*SET TASK:*
Could you give the data below again, exactly and completely?

>>>>>

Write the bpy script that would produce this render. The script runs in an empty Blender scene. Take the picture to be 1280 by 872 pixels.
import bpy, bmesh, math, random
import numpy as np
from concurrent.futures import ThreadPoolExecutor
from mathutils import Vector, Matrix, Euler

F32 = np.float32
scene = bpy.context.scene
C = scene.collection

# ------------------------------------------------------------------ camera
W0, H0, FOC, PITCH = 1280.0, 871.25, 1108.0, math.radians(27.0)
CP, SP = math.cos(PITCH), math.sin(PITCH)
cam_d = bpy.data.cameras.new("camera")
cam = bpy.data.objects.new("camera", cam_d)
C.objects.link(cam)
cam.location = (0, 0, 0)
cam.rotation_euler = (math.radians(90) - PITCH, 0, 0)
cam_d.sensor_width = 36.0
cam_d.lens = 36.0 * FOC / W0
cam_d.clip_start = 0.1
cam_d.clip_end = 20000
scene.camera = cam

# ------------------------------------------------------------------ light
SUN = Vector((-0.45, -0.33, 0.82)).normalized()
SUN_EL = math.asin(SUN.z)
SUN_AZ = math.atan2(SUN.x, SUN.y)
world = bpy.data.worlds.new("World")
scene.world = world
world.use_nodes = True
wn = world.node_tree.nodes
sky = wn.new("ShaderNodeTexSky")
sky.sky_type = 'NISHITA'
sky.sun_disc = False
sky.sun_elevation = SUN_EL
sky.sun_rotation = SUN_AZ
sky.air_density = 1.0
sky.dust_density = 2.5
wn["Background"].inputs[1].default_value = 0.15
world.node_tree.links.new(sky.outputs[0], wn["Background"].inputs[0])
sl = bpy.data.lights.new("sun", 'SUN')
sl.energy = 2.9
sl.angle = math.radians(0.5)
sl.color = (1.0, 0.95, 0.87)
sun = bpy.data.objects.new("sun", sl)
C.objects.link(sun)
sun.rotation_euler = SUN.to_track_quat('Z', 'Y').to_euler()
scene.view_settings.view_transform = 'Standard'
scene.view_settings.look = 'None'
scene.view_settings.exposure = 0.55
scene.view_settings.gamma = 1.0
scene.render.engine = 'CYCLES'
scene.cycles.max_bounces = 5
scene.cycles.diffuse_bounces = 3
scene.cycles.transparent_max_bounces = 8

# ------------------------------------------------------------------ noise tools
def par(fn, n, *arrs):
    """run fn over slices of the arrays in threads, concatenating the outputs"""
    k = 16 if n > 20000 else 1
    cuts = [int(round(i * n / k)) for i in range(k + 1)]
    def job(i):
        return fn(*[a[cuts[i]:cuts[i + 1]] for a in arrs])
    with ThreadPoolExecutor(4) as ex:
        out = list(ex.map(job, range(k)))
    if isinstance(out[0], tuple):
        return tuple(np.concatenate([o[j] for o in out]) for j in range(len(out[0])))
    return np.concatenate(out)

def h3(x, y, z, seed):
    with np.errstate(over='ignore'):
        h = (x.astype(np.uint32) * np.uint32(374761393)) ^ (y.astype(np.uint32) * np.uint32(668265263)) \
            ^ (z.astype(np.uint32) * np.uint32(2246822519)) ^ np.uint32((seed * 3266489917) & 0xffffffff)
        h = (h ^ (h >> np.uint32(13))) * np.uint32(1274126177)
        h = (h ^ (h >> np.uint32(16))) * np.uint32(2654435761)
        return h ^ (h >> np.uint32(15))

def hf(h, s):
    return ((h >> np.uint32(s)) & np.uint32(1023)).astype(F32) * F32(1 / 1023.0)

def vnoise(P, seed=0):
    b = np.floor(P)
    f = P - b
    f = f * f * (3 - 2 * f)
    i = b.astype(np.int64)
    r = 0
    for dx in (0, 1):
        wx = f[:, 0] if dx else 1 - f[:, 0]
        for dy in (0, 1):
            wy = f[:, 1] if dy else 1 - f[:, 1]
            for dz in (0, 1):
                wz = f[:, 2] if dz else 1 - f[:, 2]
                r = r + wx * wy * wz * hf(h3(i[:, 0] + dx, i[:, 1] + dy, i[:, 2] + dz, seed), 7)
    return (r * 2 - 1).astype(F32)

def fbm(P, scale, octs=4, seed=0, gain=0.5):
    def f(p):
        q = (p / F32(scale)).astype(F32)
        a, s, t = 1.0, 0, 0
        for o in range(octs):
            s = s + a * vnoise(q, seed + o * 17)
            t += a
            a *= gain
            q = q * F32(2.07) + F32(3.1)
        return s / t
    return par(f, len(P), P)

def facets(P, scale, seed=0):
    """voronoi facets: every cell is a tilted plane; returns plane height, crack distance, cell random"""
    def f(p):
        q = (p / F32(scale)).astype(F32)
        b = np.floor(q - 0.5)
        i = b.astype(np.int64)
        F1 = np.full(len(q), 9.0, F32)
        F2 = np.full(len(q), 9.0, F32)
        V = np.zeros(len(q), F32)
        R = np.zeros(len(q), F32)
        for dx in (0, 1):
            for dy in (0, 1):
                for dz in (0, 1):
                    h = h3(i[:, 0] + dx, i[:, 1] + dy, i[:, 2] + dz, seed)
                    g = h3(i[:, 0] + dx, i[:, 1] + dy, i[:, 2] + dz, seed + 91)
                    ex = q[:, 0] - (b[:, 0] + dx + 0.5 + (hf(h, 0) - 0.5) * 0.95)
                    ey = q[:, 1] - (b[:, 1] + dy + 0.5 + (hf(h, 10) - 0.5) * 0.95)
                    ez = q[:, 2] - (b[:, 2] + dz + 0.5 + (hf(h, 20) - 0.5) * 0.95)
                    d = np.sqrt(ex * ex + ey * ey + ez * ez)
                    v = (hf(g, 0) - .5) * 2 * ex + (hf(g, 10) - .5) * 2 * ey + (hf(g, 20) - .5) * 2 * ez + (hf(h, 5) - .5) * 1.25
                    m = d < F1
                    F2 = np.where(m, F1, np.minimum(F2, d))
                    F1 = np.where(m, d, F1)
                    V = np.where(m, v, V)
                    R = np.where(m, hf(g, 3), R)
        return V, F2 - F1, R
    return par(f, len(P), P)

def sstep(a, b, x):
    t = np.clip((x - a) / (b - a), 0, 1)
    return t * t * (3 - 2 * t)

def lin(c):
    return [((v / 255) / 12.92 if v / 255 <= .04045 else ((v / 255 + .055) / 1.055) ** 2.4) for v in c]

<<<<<

*SOLUTION TO THE EXERCISE:*
Write the bpy script that would produce this render. The script runs in an empty Blender scene. Take the picture to be 1280 by 872 pixels.
import bpy, bmesh, math, random
import numpy as np
from concurrent.futures import ThreadPoolExecutor
from mathutils import Vector, Matrix, Euler

F32 = np.float32
scene = bpy.context.scene
C = scene.collection

# ------------------------------------------------------------------ camera
W0, H0, FOC, PITCH = 1280.0, 871.25, 1108.0, math.radians(27.0)
CP, SP = math.cos(PITCH), math.sin(PITCH)
cam_d = bpy.data.cameras.new("camera")
cam = bpy.data.objects.new("camera", cam_d)
C.objects.link(cam)
cam.location = (0, 0, 0)
cam.rotation_euler = (math.radians(90) - PITCH, 0, 0)
cam_d.sensor_width = 36.0
cam_d.lens = 36.0 * FOC / W0
cam_d.clip_start = 0.1
cam_d.clip_end = 20000
scene.camera = cam

# ------------------------------------------------------------------ light
SUN = Vector((-0.45, -0.33, 0.82)).normalized()
SUN_EL = math.asin(SUN.z)
SUN_AZ = math.atan2(SUN.x, SUN.y)
world = bpy.data.worlds.new("World")
scene.world = world
world.use_nodes = True
wn = world.node_tree.nodes
sky = wn.new("ShaderNodeTexSky")
sky.sky_type = 'NISHITA'
sky.sun_disc = False
sky.sun_elevation = SUN_EL
sky.sun_rotation = SUN_AZ
sky.air_density = 1.0
sky.dust_density = 2.5
wn["Background"].inputs[1].default_value = 0.15
world.node_tree.links.new(sky.outputs[0], wn["Background"].inputs[0])
sl = bpy.data.lights.new("sun", 'SUN')
sl.energy = 2.9
sl.angle = math.radians(0.5)
sl.color = (1.0, 0.95, 0.87)
sun = bpy.data.objects.new("sun", sl)
C.objects.link(sun)
sun.rotation_euler = SUN.to_track_quat('Z', 'Y').to_euler()
scene.view_settings.view_transform = 'Standard'
scene.view_settings.look = 'None'
scene.view_settings.exposure = 0.55
scene.view_settings.gamma = 1.0
scene.render.engine = 'CYCLES'
scene.cycles.max_bounces = 5
scene.cycles.diffuse_bounces = 3
scene.cycles.transparent_max_bounces = 8

# ------------------------------------------------------------------ noise tools
def par(fn, n, *arrs):
    """run fn over slices of the arrays in threads, concatenating the outputs"""
    k = 16 if n > 20000 else 1
    cuts = [int(round(i * n / k)) for i in range(k + 1)]
    def job(i):
        return fn(*[a[cuts[i]:cuts[i + 1]] for a in arrs])
    with ThreadPoolExecutor(4) as ex:
        out = list(ex.map(job, range(k)))
    if isinstance(out[0], tuple):
        return tuple(np.concatenate([o[j] for o in out]) for j in range(len(out[0])))
    return np.concatenate(out)

def h3(x, y, z, seed):
    with np.errstate(over='ignore'):
        h = (x.astype(np.uint32) * np.uint32(374761393)) ^ (y.astype(np.uint32) * np.uint32(668265263)) \
            ^ (z.astype(np.uint32) * np.uint32(2246822519)) ^ np.uint32((seed * 3266489917) & 0xffffffff)
        h = (h ^ (h >> np.uint32(13))) * np.uint32(1274126177)
        h = (h ^ (h >> np.uint32(16))) * np.uint32(2654435761)
        return h ^ (h >> np.uint32(15))

def hf(h, s):
    return ((h >> np.uint32(s)) & np.uint32(1023)).astype(F32) * F32(1 / 1023.0)

def vnoise(P, seed=0):
    b = np.floor(P)
    f = P - b
    f = f * f * (3 - 2 * f)
    i = b.astype(np.int64)
    r = 0
    for dx in (0, 1):
        wx = f[:, 0] if dx else 1 - f[:, 0]
        for dy in (0, 1):
            wy = f[:, 1] if dy else 1 - f[:, 1]
            for dz in (0, 1):
                wz = f[:, 2] if dz else 1 - f[:, 2]
                r = r + wx * wy * wz * hf(h3(i[:, 0] + dx, i[:, 1] + dy, i[:, 2] + dz, seed), 7)
    return (r * 2 - 1).astype(F32)

def fbm(P, scale, octs=4, seed=0, gain=0.5):
    def f(p):
        q = (p / F32(scale)).astype(F32)
        a, s, t = 1.0, 0, 0
        for o in range(octs):
            s = s + a * vnoise(q, seed + o * 17)
            t += a
            a *= gain
            q = q * F32(2.07) + F32(3.1)
        return s / t
    return par(f, len(P), P)

def facets(P, scale, seed=0):
    """voronoi facets: every cell is a tilted plane; returns plane height, crack distance, cell random"""
    def f(p):
        q = (p / F32(scale)).astype(F32)
        b = np.floor(q - 0.5)
        i = b.astype(np.int64)
        F1 = np.full(len(q), 9.0, F32)
        F2 = np.full(len(q), 9.0, F32)
        V = np.zeros(len(q), F32)
        R = np.zeros(len(q), F32)
        for dx in (0, 1):
            for dy in (0, 1):
                for dz in (0, 1):
                    h = h3(i[:, 0] + dx, i[:, 1] + dy, i[:, 2] + dz, seed)
                    g = h3(i[:, 0] + dx, i[:, 1] + dy, i[:, 2] + dz, seed + 91)
                    ex = q[:, 0] - (b[:, 0] + dx + 0.5 + (hf(h, 0) - 0.5) * 0.95)
                    ey = q[:, 1] - (b[:, 1] + dy + 0.5 + (hf(h, 10) - 0.5) * 0.95)
                    ez = q[:, 2] - (b[:, 2] + dz + 0.5 + (hf(h, 20) - 0.5) * 0.95)
                    d = np.sqrt(ex * ex + ey * ey + ez * ez)
                    v = (hf(g, 0) - .5) * 2 * ex + (hf(g, 10) - .5) * 2 * ey + (hf(g, 20) - .5) * 2 * ez + (hf(h, 5) - .5) * 1.25
                    m = d < F1
                    F2 = np.where(m, F1, np.minimum(F2, d))
                    F1 = np.where(m, d, F1)
                    V = np.where(m, v, V)
                    R = np.where(m, hf(g, 3), R)
        return V, F2 - F1, R
    return par(f, len(P), P)

def sstep(a, b, x):
    t = np.clip((x - a) / (b - a), 0, 1)
    return t * t * (3 - 2 * t)

def lin(c):
    return [((v / 255) / 12.92 if v / 255 <= .04045 else ((v / 255 + .055) / 1.055) ** 2.4) for v in c]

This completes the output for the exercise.